In one respect, though, they are very different from their forebears: The large majority is now Christian. According to tradition, they first became Christians through the mission of the apostle Thomas ("doubting Thomas"), and the church is old enough for it to be true. They continue to speak a version of Aramaic, the language Jesus spoke.

Since many of them dissented from decisions by early church councils on the nature of Christ, they were pushed to the margins of the Christian world, often attacked by Byzantine Christians and, later, by Muslims, and forced into Persia and remote areas of Iraq.

The Ancient Church of the East, often called "Nestorian," responded to this persecution by becoming one of the greatest missionary churches in history, establishing 250 dioceses and 1,000 monasteries from Iraq to India and China. In 1552, many members entered into communion with the Roman Catholic Church, which led to the formation of the Chaldean Church, which now represents the overwhelming majority of Iraq's Christians.

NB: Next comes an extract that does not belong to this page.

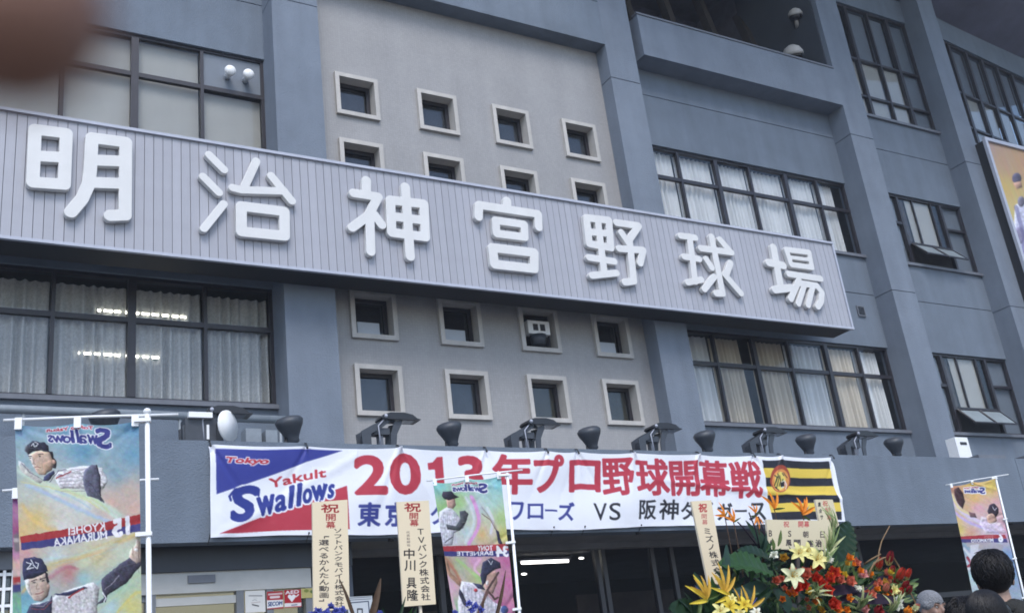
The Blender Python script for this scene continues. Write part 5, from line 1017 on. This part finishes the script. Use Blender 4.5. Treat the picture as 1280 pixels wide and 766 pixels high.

Since Assyrians are geographically hemmed in by Persians, Turks, Kurds and Arabs, they have suffered terrible persecution in the modern era. In 1915, many were slaughtered by the Ottomans and the Kurds. In 1919, they sought their own state. When the British took over Mesopotamia after World War I, they judged the Assyrians' situation so desperate that they considered moving them to Canada. In 1930, there were proposals to transfer them to South America, in 1932 to Syria.

Following massacres by the Arabs in 1933, the British flew the patriarch to Cyprus for safety while the League of Nations debated moving them to Brazil or Niger. Under Saddam's censuses, they were not allowed to register as Assyrians, only as Arabs or Kurds. Now many Assyrians have fled to southern California and Chicago, and Chaldeans to Detroit.

Middle East scholar Mordechai Nisan has written that the "cutting edge of modern Middle Eastern statehood was a cruel portent for certain minority peoples, specifically Christian ones like Armenians in Turkey and Assyrians in Iraq." The "tyranny of the majority" was, he notes, "a formula in the East for repression and loss on a grand scale."

And today? Interviewing Assyrian leaders recently in Baghdad, I found the lessons of this history crystallized in their continuing fear of such a tyranny. They worry that America will yield to demands for Islamic law from the Islamist bloc in the new Iraqi governing council and that they will once more become a barely tolerated and often despised minority.

If the U.S. treats them as the British did, as one more inconvenient minority in the Middle East who must be sacrificed to the greater good of mollifying Arab and Moslem sentiment, then we will have presided over the demise of one of Iraq's, and the world's, most ancient religions and peoples.